Sunday, January 24, 2010

I love you so much – but not enough. yet.

Temptation is a funny thing – one I used to think only existed in the secular, tangible world.

And my solution to temptation has generally been avoidance, as possible.
If I’m fasting from chocolate during the season of lent, I eliminate it from my cupboards and keep it off my grocery list. If I’m inclined towards sin with a certain man, I avoid situations that might permit us to fall. I think it’s pretty reasonable. Chocolate is chocolate, so there isn’t much to say about that. But with a man, I’m often able to recognize that if I loved him with a perfect love, my selfish desires would be undermined by my desire for his well-being and that would be enough to keep us from sin. Unfortunately, I’ve found that this isn’t always the case, and my love isn’t always pure or perfect or able to withstand significant temptation. And that’s why avoidance becomes my strategy.

The other day I was driving home post-call and realized that Mass would be starting shortly at our Parish. As I was deciding to go, I realized I had an apology I needed to offer. Though the issue was not mortal sin territory, I still felt like I needed to seek forgiveness before receiving Jesus – and knew that I had been avoiding it for a few days. I then considered going to Mass and not receiving the Eucharist, but I found myself in a similar sort of place I had found myself before with a man. This idea that because I loved Jesus so much, (but not enough), I didn’t know if I would be able to resist Him in the Eucharist. And so, from a desire not to dishonor Him with my sin, I kept my distance until that afternoon when I was reconciled with the other.

As our love grows, I think we go through phases.

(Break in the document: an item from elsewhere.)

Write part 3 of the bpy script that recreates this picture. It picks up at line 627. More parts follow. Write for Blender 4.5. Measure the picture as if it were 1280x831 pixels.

Simply put, I think we begin with an attraction to another that entices us to spend time with them, to invest in them, to learn about them. As our relationship begins to establish itself, I think we often end up in a place where we feel compelled to serve the other in a certain capacity, but aren’t necessarily more concerned with their wellbeing than we are with our own. And often we get stuck here.

If we persevere, if we push through, if we seek to love perfectly, we eventually end up in a place where we are ready to lay down our lives for the sake of another. We find ourselves offering a selfless and sacrificial love. Our love begins to resemble that of our Lord who allowed nails to pierce His hands and feet that we might have the Best. Not just that which is good, but that which is Best.

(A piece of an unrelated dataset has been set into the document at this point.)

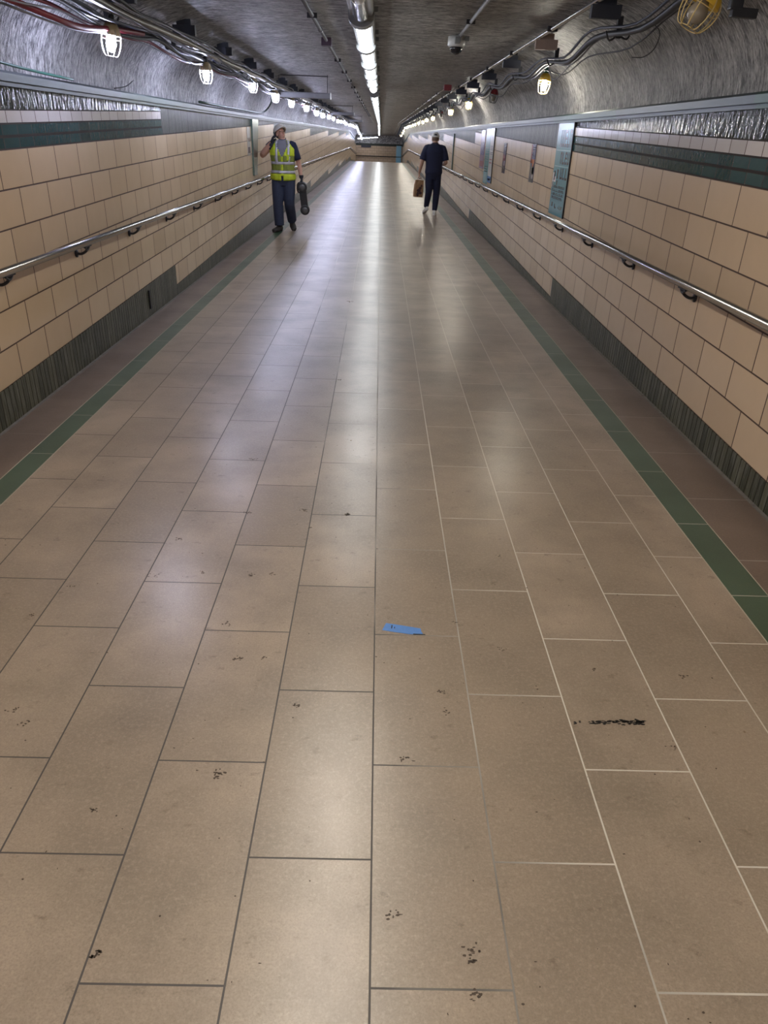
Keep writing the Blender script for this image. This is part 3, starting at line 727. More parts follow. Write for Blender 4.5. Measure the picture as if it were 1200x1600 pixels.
bl += [(0.15, 0.24, 0.09, 0.135, NAVY), (0.36, 0.40, 0.08, 0.125, NAVY), (0.40, 0.46, 0.075, 0.095, NAVY), (0.58, 0.60, 0.085, 0.095, NAVY), (0.66, 0.69, 0.08, 0.12, NAVY), (0.72, 0.75, 0.075, 0.11, NAVY), (0.78, 0.86, 0.08, 0.115, NAVY)]
poster('right', 8.27, 9.0, 0.88, 1.795, CY, bl, 'poster', 'large pale turquoise poster with dark lettering, nearest on the right wall', frame=True)
OR = (0.55, 0.16, 0.06); DB = (0.03, 0.04, 0.10)
poster('right', 10.17, 10.45, 1.13, 1.575, (0.10, 0.10, 0.16), [(0.02, 0.3, 0.5, 0.98, (0.32, 0.10, 0.12)), (0.3, 0.98, 0.6, 0.98, (0.08, 0.10, 0.25)), (0.3, 0.9, 0.9, 0.92, (0.6, 0.5, 0.5)), (0.3, 0.9, 0.84, 0.86, (0.7, 0.7, 0.75)), (0.25, 0.5, 0.75, 0.78, (0.5, 0.5, 0.6)), (0.25, 0.5, 0.67, 0.70, (0.5, 0.5, 0.6)), (0.1, 0.9, 0.5, 0.6, OR), (0.5, 0.8, 0.42, 0.5, OR), (0.05, 0.95, 0.22, 0.42, (0.12, 0.12, 0.11)), (0.6, 0.95, 0.1, 0.4, (0.45, 0.40, 0.38)), (0.05, 0.9, 0.02, 0.1, (0.06, 0.08, 0.09))], 'poster', 'small dark poster with orange middle on the right wall')
poster('right', 12.57, 12.85, 1.14, 1.57, DB, [(0.3, 0.8, 0.88, 0.9, (0.5, 0.5, 0.6)), (0.1, 0.9, 0.5, 0.6, (0.35, 0.05, 0.05)), (0.2, 0.7, 0.42, 0.5, (0.30, 0.03, 0.05)), (0.5, 0.95, 0.25, 0.42, (0.40, 0.30, 0.32)), (0.1, 0.9, 0.05, 0.2, (0.01, 0.01, 0.02))], 'poster', 'small navy poster with red middle farther along the right wall')
bl = [(0, 1, 0, 0.12, (0.05, 0.20, 0.50)), (0.2, 0.75, 0.04, 0.08, (0.5, 0.6, 0.75))]
for v in (0.66, 0.63, 0.60, 0.55, 0.52): bl += [(0.15, 0.8, v, v+0.012, (0.25, 0.25, 0.30))]
for v in (0.42, 0.36): bl += [(0.15, 0.75, v, v+0.015, (0.45, 0.15, 0.16))]
poster('right', 13.98, 14.50, 0.92, 1.795, (0.62, 0.62, 0.60), bl, 'poster', 'tall white poster with a blue foot on the right wall', frame=True)
bl = []
for v in (0.64, 0.6, 0.56, 0.5, 0.46, 0.42): bl += [(0.1, 0.9, v, v+0.012, (0.25, 0.38, 0.40))]
for v in (0.30, 0.26, 0.22): bl += [(0.1, 0.9, v, v+0.02, (0.03, 0.14, 0.15))]
poster('right', 14.52, 15.10, 0.88, 1.795, (0.14, 0.33, 0.34), bl, 'poster', 'tall teal poster just beyond the white one on the right wall')
poster('right', 15.25, 15.85, 1.11, 1.76, (0.34, 0.24, 0.34), [(0.1, 0.9, 0.35, 0.7, (0.08, 0.08, 0.25)), (0.1, 0.9, 0.05, 0.2, (0.35, 0.15, 0.18))], 'poster', 'purple and blue poster beyond the teal one on the right wall')
poster('left', 13.10, 13.38, 1.24, 1.655, (0.42, 0.40, 0.36), [(0.1, 0.9, 0.1, 0.3, (0.12, 0.12, 0.15)), (0.1, 0.9, 0.5, 0.62, (0.15, 0.12, 0.12))], 'poster', 'narrow glossy poster beside the green metal strip on the left wall')
bm = bmesh.new(); pr = [(13.53, 1.775), (14.18, 1.775), (13.86, 0.93), (13.53, 0.93)]
for x0, rev in ((XL+0.001, 0), (XL+0.03, 1)):
    quad(bm, [(x0, y, z) for y, z in pr])
for i in range(4):
    (ya, za), (yb, zb) = pr[i], pr[(i+1) % 4]; quad(bm, [(XL+0.001, ya, za), (XL+0.03, ya, za), (XL+0.03, yb, zb), (XL+0.001, yb, zb)])
setp(link('plaque', bm, plain('green_grey_metal', (0.16, 0.24, 0.22), 0.18, 0.7, 0.1, 5)), 'tapering green-grey metal panel on the left wall behind the worker', 'panel')
for y, nm in ((21.75, 'nearer'), (30.5, 'farther')):
    bm = bmesh.new(); box(bm, (XR-0.014, y, 1.28), (0.028, 0.16, 0.88), bev=0.004)
    setp(link('metal_strip', bm, LEDGE_G), '%s narrow green vertical strip on the right wall near the walking man' % nm, 'strip')
# pale blue panel at far end
b = bmesh.new(); box(b, (1.60, YE-0.06, 0.98+ze), (0.46, 0.1, 1.4), bev=0.01)
setp(link('advertising_panel', b, plain('sky_blue_panel', (0.25, 0.55, 0.75), 0.3)), 'tall pale blue panel at the right of the far end wall', 'panel')
b = bmesh.new(); box(b, (-1.35, YE-0.05, 1.55+ze), (0.9, 0.08, 0.16), bev=0.01)
setp(link('direction_sign', b, BLK), 'black sign on the far end wall at left', 'sign')
# drain slot in the left skirting
b = bmesh.new(); box(b, (XL+0.012, 7.02, 0.15), (0.012, 0.035, 0.17), bev=0.002)
setp(link('vent_slot', b, BLK), 'small black slot in the left green skirting', 'vent')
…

We are all capable of offering that kind of love – because the Lord who created it is alive and at work in each one of us. It is thus our choice of where we will settle, where we will end up. Will we only love enough to maintain our relationships, or will we give everything, aware of the hurt and disappointment that will follow, but still able to give, as we find our foundation in love Himself.

Tuesday, January 5, 2010

Drawn in to love...

The love of the Trinity is phenomenal. Potentially so phenomenal that we can’t understand it. But when I think about the love of the Trinity – I understand it as three which become one because of a powerful and binding love. Minutely similar to us – our human bodies are essentially held tightly together by connective tissue galore. Without these binding factors, we would quickly fall apart in to our many individual parts. I think that’s sort of how the Father, Son and Holy Spirit are bound together as one God – bound by a love so strong, so selfless and so stable that it can take three and make them one, in the same way that small structures in our body take our individual parts and make them one.

So I think this makes the Eucharist AMAZING. Because when Jesus enters our body – we, too, are drawn in to that love. The love of the Trinity is necessarily imparted to us and poured forth from us – because Jesus, who we hold within us, cannot be isolated from the love of the Father and Holy Spirit. And so, as Father and Spirit pour forth love, we are enveloped in a pure and perfect love – and as Christ’s love contributes to the Three in One – we become capable of expressing a perfect, selfless, sacrificial love.